Pour nous, la meilleure façon de moraliser les examens nationaux consiste à mettre en place un système éducatif de qualité capable d’aider les élèves dans l’acquisition des compétences nécessaires pour réussir et non pas pour échouer injustement. Il faut également améliorer les conditions de vie et de travail des enseignants en créant un choc d’attractivité, facteur de motivation et de performance. Je pense bien qu’on pouvait faire l’économie de ces dépenses inutiles tout en optant pour des enseignements et des apprentissages de qualité.
Cette nouvelle annonce n’aura qu’un seul effet : créer un traumatisme psychologique chez les candidats alors qu’on devrait travailler à la dédramatisation qui ne sont que de simples évaluations.
Il est impératif et urgent de procéder à une réforme structurelle des examens nationaux en procédant à la mise en œuvre des recommandations suivantes :
■ L’opérationnalisation de l’office national du Baccalauréat. Tout était mis en place. Il restait juste le projet de décret portant nomination de ses membres
■ L’instauration d’une 2ème session de rattrapage pour les candidats du Baccalauréat ayant obtenu une moyenne variant entre 8,00 et 9,99. Cela se fait dans tous les pays du monde où on fait l’examen du Baccalauréat.
■ Création de Baccalauréats technique, professionnel et industriel. Les admis seront directement orientés dans les écoles techniques et professionnelles qui ne doivent pas être des écoles de seconde chance mais de première chance au même titre que les universités.

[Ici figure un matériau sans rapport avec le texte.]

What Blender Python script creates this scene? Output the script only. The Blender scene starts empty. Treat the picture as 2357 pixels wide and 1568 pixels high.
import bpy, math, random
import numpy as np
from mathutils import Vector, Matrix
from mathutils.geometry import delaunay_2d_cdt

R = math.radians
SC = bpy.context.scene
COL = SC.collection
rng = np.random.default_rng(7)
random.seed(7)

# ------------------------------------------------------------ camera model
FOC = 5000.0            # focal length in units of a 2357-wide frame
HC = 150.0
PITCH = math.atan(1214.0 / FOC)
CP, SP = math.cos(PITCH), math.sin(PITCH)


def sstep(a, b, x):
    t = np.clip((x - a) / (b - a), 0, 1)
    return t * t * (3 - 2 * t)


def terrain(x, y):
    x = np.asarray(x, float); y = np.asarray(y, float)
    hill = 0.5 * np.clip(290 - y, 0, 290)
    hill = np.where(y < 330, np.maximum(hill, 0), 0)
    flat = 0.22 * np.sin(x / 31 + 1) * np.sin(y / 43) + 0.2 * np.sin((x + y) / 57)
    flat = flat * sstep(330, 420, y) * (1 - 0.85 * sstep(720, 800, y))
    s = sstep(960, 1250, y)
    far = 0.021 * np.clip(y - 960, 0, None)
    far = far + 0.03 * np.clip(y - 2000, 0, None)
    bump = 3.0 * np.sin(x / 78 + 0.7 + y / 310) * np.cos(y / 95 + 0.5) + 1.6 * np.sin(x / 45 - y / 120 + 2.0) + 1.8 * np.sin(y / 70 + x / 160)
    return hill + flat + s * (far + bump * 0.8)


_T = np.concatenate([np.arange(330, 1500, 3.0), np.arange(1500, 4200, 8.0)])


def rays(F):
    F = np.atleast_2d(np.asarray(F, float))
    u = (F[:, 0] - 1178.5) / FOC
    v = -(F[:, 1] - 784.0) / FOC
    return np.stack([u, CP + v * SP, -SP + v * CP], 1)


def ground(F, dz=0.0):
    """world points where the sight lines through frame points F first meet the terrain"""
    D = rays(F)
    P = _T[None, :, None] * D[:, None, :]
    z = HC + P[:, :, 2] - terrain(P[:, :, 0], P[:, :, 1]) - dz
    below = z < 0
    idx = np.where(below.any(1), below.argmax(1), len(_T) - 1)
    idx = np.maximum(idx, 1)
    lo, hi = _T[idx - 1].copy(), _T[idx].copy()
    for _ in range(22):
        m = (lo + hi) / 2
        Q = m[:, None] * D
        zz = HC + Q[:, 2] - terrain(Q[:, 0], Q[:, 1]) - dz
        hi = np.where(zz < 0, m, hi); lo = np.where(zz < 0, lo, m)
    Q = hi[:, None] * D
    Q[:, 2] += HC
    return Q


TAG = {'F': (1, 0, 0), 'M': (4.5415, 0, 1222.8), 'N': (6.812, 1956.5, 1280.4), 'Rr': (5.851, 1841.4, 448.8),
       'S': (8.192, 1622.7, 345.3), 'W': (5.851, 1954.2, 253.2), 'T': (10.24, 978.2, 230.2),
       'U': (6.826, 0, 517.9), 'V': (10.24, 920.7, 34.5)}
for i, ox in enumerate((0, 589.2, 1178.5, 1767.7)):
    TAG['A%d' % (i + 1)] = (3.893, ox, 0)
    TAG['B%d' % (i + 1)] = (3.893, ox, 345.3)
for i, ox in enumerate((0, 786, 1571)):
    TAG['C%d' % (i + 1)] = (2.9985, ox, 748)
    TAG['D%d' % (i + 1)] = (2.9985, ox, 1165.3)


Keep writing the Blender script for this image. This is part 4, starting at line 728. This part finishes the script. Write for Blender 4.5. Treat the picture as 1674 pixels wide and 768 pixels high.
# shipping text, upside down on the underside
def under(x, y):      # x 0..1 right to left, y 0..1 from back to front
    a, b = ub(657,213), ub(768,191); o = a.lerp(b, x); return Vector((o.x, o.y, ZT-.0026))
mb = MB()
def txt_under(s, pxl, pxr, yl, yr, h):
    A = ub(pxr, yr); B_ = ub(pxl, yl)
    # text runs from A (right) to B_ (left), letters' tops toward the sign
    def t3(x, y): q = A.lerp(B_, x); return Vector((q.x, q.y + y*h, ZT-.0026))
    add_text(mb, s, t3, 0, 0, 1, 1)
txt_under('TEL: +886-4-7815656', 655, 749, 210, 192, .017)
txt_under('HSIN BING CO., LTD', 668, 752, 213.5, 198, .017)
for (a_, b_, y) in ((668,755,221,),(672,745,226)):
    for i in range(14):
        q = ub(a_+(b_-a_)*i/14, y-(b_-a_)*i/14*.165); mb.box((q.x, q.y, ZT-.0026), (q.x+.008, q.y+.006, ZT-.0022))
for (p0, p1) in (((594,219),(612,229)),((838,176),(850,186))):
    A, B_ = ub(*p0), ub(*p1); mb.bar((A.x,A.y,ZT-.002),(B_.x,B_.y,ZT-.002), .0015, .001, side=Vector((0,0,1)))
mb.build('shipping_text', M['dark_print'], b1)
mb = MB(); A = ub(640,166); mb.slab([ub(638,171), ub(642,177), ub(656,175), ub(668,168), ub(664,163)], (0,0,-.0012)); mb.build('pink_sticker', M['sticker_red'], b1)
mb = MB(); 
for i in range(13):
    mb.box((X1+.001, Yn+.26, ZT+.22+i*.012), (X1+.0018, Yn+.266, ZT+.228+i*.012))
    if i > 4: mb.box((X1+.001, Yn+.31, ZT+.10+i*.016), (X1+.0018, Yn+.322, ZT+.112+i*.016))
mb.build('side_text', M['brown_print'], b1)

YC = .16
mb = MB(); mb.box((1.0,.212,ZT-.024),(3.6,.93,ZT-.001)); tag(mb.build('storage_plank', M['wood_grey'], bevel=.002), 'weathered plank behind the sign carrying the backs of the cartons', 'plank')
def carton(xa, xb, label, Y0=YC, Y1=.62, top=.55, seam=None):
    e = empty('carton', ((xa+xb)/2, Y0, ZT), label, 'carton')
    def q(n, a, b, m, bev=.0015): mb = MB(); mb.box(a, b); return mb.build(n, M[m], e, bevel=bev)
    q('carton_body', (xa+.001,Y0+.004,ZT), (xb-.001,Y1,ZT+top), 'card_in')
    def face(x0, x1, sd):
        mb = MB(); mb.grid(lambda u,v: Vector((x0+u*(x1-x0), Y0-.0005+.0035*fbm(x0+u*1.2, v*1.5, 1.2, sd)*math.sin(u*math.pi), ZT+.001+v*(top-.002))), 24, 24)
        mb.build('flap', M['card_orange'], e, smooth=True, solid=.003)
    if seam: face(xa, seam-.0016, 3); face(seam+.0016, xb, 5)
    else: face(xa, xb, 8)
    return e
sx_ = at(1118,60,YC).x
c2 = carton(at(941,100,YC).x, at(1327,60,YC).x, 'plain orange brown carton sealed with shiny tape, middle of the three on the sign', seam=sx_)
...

■ La biométrie pour tous les candidats des examens nationaux pour éviter les cas de substitution et d’autres formes de fraude, de falsification de documents, d’usurpation d’identité et de saignée financière. Elle est source de production de listes de candidats fiables et sécurisées
■ La suppression de l’examen du certificat d’études élémentaires (CEE) trop budgétivore (45 % du budget des examens nationaux), sources d’enrichissement illicite via la surfacturation des coûts de matériels, de centre fictifs et autres dépenses fictives. Alors que ce diplôme n’a aucune valeur ajoutée pour le candidat
■ La création des jurys régionaux de correction du baccalauréat pour éviter que tous les correcteurs se retrouvent à Conakry.
■ Le rétablissement temporaire du secrétariat en attendant une meilleure appropriation des techniques d’utilisation des nouvelles feuilles d’examen et des stickers qui ont été préjudiciables à beaucoup de candidats.
■ L’audit des copies des candidats pour détecter les vraies causes de cet échec massifs des élèves aux examens nationaux session 2022 et situer objectivement les responsabilités.
■ Rehausser les primes en lien avec les examens nationaux.
■ Publier les résultats de l’audit des téléphones saisis sur les candidats et les sanctions pénales infligées sur eux pour éviter la récidive en 2023.
Enfin nous invitons le CNRD à faire de l’éducation la priorité des priorités pas dans les discours mais dans les actes. Le capital humain est la première et la plus grande richesse d’un pays.
Selon les experts de la banque mondiale : « Une population instruite, en bonne santé et bien nourrie rapporte davantage à l’économie que la seule construction de routes et de ponts. »
D’ailleurs, il conviendrait désormais que les décideurs de notre pays fassent de l’éducation n’ont pas un secteur social mais un véritable secteur économique.